* **Records to process**
<<<<
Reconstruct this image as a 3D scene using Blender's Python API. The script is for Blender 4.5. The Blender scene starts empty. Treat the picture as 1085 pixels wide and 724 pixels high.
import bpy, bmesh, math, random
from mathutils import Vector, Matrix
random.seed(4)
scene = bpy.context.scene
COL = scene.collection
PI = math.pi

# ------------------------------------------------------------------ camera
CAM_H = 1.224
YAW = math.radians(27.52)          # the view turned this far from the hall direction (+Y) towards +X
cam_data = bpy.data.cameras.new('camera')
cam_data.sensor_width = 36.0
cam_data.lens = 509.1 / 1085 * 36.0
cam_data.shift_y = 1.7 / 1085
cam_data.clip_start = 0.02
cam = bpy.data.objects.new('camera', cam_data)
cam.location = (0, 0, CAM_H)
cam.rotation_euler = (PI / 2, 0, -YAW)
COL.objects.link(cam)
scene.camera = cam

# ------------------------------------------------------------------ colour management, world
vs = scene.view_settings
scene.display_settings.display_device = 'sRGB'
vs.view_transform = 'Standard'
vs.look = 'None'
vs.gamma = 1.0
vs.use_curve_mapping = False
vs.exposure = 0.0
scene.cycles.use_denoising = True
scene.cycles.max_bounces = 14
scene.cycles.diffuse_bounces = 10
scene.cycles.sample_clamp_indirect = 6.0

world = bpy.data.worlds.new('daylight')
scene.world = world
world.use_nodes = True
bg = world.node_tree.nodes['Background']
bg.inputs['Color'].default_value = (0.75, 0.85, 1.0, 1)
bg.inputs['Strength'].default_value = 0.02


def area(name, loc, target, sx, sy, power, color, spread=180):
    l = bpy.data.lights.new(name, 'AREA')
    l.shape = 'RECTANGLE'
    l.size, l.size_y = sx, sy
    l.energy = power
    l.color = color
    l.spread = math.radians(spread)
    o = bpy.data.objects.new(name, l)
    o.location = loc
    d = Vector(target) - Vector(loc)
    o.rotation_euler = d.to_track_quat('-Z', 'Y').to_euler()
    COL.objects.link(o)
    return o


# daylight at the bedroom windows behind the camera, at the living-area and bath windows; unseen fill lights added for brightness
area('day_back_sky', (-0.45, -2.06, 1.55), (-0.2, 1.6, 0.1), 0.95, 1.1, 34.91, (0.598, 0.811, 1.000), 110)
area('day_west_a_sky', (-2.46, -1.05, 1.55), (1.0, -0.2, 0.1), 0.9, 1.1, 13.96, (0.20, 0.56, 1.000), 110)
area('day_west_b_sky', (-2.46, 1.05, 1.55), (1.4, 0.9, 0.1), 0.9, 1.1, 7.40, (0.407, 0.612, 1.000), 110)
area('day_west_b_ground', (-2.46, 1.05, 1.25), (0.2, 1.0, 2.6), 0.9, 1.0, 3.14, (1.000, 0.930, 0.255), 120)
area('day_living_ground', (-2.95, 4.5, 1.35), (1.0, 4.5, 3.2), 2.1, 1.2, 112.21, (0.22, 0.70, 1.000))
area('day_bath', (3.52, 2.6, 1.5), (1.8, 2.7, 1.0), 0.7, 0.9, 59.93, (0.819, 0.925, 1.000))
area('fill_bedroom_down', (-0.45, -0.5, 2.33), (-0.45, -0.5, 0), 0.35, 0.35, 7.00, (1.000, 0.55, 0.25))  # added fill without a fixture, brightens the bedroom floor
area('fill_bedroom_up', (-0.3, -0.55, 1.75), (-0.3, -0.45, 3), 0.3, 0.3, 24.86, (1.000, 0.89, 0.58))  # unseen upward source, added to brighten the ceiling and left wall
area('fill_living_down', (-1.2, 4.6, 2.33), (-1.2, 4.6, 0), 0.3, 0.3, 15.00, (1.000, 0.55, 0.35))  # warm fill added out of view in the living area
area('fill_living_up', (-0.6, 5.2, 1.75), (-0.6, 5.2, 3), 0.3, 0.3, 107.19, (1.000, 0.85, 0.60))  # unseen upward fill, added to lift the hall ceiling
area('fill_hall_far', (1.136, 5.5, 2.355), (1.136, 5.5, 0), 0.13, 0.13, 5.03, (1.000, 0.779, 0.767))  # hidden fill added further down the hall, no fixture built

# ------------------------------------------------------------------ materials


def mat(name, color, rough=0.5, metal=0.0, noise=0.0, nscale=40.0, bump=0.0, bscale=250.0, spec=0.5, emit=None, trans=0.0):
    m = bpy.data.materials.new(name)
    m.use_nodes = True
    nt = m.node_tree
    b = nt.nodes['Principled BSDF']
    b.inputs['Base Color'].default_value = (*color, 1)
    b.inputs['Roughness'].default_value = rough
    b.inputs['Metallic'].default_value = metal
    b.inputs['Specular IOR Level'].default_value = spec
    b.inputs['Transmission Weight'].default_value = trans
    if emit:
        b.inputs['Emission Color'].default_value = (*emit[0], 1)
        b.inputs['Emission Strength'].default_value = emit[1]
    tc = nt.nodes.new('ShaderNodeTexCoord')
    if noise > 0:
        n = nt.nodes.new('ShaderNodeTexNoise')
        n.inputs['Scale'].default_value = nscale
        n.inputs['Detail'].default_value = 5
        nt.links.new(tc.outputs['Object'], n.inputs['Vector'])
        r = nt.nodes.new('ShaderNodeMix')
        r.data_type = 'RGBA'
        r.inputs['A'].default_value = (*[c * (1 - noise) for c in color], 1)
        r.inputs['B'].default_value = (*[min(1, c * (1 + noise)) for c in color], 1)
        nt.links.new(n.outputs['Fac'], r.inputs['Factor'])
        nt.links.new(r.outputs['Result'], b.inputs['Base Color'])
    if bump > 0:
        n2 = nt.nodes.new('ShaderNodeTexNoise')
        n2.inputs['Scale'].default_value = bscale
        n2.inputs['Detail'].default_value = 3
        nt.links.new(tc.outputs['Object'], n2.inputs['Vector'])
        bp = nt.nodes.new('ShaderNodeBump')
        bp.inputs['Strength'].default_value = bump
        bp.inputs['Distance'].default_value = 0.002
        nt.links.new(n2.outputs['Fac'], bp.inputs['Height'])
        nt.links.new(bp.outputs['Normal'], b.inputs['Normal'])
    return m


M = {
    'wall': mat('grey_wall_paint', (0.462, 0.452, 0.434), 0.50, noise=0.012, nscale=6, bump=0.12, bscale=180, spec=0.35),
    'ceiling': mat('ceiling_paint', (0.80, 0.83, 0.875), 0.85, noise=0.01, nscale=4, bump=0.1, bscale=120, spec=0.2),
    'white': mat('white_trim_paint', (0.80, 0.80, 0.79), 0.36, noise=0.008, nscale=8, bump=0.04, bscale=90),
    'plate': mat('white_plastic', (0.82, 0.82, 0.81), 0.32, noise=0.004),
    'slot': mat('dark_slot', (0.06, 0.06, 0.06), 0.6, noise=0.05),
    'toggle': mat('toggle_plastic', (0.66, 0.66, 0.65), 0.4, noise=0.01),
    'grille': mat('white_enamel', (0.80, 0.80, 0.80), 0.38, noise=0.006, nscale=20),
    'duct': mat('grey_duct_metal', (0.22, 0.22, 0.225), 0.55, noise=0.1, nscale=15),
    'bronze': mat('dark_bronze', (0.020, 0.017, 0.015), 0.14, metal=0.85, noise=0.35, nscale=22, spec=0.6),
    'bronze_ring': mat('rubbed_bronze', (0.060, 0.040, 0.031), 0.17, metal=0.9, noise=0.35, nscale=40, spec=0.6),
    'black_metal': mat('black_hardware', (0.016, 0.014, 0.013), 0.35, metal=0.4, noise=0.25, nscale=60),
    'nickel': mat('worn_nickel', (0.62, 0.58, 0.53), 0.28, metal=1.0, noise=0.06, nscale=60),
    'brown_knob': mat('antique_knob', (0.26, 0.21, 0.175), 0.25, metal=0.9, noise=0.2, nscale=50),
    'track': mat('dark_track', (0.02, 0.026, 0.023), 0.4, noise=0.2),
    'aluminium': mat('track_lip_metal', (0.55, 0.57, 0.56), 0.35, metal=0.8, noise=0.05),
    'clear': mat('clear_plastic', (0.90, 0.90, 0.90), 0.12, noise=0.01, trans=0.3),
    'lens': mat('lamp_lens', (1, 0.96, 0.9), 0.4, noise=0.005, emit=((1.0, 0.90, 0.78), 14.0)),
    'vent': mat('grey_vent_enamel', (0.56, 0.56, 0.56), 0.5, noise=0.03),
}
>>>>
<<<<
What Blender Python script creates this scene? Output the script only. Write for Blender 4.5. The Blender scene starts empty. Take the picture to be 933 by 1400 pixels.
>>>>
<<<<
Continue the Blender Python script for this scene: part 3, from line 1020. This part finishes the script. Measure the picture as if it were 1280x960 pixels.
>>>>
* **Directions**
Extract every line that has the string "from" in it.

* **The completed task**
from mathutils import Vector, Matrix
YAW = math.radians(27.52)          # the view turned this far from the hall direction (+Y) towards +X
Continue the Blender Python script for this scene: part 3, from line 1020. This part finishes the script. Measure the picture as if it were 1280x960 pixels.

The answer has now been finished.